O leitor poderia me indagar então porque é que, dado o excessivo intervencionismo econômico do Estado francês, uma pessoa com tendências liberais escolheria habitar na França. Naturalmente, fatores pessoais e profissionais tiveram forte influência no meu caso. Adiciono, porém, que, infelizmente para aqueles que ainda acreditam que os Estados Unidos servem como Meca para o movimento liberal, há diversos fatores de ordem de valores que facilitaram minha escolha. Descobri que, desde 1995, quando pela primeira vez pisei na América do Norte, inúmeros valores liberais continuam firmemente estabelecidos na França, enquanto que os vi serem destruídos rápida e impiedosamente, “with extreme prejudice”, nos Estados Unidos.

Parte 2

De acordo com o índice de liberdade econômica da Heritage Foundation de 2010, somente dois países europeus seriam economicamente mais livres que os Estados Unidos: Suíça e Irlanda. Os Estados Unidos, entretanto, desde Ronald Reagan, trilham um mau caminho. Em janeiro deste ano, num artigo no Wall Street Journal, Terry Miller, coeditor do índice da Heritage Foundation, alertou que “pela primeira vez nos 16 anos da história do índice, e de forma preocupante, os Estados Unidos deixaram de pertencer ao grupo de elite formado pelos países considerados ‘economicamente livres’ de acordo com as medidas objetivas do índice”. Ele explica também no artigo como os Estados Unidos passaram a influenciar negativamente as tendências liberalizantes antes observadas em outros países, contribuindo negativamente para a liberdade econômica global. É interessante notar que essas tendências iliberais americanas são também confirmadas pela evolução do índice de liberdade econômica calculado pelo Fraser Institute. Como afirmei na parte anterior, os EUA, pelo caminho que trilham, certamente não podem mais ser vistos como referência no campo da liberdade econômica.

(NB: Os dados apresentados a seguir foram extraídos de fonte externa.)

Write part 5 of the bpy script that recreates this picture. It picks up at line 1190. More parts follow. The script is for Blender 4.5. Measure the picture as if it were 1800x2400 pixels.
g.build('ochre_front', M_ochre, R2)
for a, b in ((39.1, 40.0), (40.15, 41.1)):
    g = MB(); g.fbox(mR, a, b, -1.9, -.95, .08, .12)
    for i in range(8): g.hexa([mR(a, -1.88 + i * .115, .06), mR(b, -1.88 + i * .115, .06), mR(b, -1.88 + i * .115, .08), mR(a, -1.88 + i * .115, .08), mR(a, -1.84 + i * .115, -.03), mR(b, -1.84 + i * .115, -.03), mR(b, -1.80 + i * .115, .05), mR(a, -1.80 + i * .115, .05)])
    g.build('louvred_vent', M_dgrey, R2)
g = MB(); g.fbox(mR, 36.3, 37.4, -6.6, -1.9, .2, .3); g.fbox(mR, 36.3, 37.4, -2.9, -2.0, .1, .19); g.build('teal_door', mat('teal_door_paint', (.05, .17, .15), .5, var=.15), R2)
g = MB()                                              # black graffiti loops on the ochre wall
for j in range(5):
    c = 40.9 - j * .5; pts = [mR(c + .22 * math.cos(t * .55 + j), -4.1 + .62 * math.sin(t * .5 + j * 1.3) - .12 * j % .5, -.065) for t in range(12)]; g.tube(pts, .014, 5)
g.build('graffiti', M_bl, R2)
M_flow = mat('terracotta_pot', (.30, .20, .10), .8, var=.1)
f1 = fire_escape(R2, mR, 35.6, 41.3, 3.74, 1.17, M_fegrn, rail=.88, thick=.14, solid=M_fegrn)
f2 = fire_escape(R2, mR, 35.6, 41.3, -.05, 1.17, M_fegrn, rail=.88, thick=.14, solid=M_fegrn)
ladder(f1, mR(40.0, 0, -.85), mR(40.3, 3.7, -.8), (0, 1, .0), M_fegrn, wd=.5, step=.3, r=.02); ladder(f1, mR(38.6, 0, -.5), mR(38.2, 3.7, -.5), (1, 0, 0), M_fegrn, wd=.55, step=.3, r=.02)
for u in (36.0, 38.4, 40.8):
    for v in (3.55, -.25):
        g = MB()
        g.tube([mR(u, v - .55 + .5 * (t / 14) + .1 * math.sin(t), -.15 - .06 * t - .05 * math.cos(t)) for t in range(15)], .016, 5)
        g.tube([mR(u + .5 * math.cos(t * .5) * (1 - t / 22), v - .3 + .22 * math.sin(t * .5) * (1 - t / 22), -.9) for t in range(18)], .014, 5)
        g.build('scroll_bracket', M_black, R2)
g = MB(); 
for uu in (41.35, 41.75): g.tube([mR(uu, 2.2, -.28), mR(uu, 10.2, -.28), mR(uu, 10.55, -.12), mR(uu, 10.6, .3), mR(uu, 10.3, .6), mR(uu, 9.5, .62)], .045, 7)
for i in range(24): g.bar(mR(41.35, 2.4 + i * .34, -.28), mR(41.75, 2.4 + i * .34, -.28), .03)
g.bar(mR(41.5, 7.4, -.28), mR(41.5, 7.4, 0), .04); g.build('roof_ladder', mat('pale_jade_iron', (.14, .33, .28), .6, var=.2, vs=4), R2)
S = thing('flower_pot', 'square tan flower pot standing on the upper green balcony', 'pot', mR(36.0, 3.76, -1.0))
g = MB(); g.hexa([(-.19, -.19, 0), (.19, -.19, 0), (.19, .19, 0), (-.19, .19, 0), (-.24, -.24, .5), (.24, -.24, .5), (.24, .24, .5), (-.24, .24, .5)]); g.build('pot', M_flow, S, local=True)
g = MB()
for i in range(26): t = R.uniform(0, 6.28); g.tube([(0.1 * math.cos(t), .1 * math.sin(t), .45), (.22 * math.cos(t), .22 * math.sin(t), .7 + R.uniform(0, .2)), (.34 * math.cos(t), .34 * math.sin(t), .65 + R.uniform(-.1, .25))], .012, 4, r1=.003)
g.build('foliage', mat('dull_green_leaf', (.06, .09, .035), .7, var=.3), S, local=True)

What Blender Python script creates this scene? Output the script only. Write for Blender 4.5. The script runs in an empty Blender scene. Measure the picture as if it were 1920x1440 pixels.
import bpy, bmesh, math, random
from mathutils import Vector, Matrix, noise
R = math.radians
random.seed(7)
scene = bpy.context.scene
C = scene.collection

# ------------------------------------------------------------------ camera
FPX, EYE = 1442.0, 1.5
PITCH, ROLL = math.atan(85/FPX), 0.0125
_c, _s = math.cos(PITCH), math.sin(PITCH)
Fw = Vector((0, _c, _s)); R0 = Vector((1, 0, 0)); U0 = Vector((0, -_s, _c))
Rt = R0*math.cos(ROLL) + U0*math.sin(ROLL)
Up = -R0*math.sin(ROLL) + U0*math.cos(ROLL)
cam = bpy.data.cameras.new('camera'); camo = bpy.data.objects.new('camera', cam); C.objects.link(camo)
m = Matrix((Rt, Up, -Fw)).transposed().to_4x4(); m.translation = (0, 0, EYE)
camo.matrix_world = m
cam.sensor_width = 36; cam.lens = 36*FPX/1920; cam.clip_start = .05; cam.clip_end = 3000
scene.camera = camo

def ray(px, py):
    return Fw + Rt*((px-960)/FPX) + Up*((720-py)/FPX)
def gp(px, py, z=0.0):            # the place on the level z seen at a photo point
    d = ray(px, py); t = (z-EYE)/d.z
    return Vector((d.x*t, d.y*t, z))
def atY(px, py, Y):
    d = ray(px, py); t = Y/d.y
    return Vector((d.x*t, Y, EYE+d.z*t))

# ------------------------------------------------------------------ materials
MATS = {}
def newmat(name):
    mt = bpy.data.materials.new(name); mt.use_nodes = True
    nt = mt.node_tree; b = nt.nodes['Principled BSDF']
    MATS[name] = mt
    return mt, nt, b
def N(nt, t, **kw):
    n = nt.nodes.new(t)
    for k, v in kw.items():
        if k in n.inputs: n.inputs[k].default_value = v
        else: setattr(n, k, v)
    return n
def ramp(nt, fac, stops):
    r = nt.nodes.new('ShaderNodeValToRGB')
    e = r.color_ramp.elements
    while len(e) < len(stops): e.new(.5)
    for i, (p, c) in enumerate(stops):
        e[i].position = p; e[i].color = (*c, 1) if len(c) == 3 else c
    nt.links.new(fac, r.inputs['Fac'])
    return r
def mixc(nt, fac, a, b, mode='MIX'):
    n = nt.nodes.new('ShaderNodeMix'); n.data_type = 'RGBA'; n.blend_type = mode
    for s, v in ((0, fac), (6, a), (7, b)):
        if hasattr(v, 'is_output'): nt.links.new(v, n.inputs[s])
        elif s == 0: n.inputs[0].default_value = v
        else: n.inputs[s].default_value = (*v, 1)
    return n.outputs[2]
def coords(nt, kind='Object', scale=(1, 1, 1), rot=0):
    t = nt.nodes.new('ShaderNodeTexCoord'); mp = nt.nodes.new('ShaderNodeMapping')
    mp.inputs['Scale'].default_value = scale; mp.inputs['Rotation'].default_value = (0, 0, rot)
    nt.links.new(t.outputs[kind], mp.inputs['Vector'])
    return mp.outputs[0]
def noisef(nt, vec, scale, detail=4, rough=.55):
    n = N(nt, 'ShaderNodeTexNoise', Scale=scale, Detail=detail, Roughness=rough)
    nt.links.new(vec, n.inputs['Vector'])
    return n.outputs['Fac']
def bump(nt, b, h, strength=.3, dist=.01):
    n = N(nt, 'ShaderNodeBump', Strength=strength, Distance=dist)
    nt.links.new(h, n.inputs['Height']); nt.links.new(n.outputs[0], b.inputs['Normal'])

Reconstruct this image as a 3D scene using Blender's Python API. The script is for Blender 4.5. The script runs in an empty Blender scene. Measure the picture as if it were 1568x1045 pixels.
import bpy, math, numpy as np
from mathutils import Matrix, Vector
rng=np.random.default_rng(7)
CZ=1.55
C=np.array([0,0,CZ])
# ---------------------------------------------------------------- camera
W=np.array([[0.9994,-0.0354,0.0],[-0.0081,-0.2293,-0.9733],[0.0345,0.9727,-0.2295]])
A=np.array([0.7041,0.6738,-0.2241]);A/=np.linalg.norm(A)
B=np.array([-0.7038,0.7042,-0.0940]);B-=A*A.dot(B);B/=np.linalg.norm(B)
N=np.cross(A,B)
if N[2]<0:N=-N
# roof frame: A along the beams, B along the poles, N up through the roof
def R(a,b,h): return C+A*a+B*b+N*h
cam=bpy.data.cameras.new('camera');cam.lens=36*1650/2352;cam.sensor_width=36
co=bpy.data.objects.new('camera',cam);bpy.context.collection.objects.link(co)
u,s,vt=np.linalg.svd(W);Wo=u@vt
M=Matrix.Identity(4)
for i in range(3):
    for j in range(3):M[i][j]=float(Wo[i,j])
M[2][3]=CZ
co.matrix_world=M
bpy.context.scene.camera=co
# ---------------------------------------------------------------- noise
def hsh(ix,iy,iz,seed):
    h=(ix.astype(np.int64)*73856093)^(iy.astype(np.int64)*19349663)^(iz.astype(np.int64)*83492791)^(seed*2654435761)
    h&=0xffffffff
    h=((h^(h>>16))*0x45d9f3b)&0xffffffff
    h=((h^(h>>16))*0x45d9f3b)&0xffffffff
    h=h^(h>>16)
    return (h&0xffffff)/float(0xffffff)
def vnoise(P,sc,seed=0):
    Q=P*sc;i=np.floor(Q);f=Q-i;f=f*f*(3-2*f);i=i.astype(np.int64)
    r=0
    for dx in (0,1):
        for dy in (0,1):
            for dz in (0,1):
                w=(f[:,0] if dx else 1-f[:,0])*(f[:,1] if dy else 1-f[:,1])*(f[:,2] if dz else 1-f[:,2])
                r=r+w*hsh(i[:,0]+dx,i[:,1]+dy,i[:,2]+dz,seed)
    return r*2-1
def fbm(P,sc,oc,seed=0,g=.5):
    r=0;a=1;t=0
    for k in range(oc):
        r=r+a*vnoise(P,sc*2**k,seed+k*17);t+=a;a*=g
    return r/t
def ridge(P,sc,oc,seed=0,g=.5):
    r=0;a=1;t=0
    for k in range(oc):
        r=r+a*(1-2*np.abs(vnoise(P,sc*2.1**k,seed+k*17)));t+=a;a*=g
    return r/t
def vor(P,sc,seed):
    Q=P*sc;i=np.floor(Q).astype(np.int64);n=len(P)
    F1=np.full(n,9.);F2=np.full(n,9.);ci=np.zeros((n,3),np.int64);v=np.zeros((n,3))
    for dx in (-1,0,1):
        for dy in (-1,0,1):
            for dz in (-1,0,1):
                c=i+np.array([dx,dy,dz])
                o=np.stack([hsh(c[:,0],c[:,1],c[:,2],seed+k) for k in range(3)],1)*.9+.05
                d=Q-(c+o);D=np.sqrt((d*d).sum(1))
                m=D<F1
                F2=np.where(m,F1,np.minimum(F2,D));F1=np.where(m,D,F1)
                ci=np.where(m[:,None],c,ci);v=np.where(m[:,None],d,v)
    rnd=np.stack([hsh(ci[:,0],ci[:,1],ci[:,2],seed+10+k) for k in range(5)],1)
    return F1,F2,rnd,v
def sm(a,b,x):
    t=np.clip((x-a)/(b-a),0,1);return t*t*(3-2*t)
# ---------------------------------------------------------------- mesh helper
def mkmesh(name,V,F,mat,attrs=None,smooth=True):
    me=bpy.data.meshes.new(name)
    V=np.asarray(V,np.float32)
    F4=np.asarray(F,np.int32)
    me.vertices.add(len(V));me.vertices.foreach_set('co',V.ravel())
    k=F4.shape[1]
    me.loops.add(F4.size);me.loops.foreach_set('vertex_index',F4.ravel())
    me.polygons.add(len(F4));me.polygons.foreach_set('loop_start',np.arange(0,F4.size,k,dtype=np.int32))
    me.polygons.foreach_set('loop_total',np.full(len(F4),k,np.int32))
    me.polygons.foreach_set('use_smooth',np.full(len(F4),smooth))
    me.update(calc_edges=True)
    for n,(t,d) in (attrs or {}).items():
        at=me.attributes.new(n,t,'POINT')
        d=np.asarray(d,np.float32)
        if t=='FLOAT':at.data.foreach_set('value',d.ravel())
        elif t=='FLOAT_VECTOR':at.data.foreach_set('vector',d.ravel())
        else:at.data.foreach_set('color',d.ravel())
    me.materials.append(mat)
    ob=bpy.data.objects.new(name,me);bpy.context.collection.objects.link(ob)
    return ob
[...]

Darei um exemplo pessoal de como os Estados Unidos já não mais prezam pela liberdade econômica como deles seria esperado. A administração da cidade onde morei em Minnesota, um perfeito exemplo da democracia de partido único que se implantou na maioria das cidades universitárias americanas (pois é controlada de forma monopolística pelo Partido Democrata), adotou, durante plena crise imobiliária, uma medida que proíbe proprietários de imóveis em certas regiões da cidade de alugar seus imóveis. Ou seja, na suposta terra da liberdade econômica bastam os desmandos dum simples conselho de políticos de vilarejo para que se extermine uma grande parte dos direitos à propriedade dos cidadãos. O pior, porém, é que, a despeito da óbvia inconstitucionalidade da medida, ela não causou nenhuma grande comoção na região.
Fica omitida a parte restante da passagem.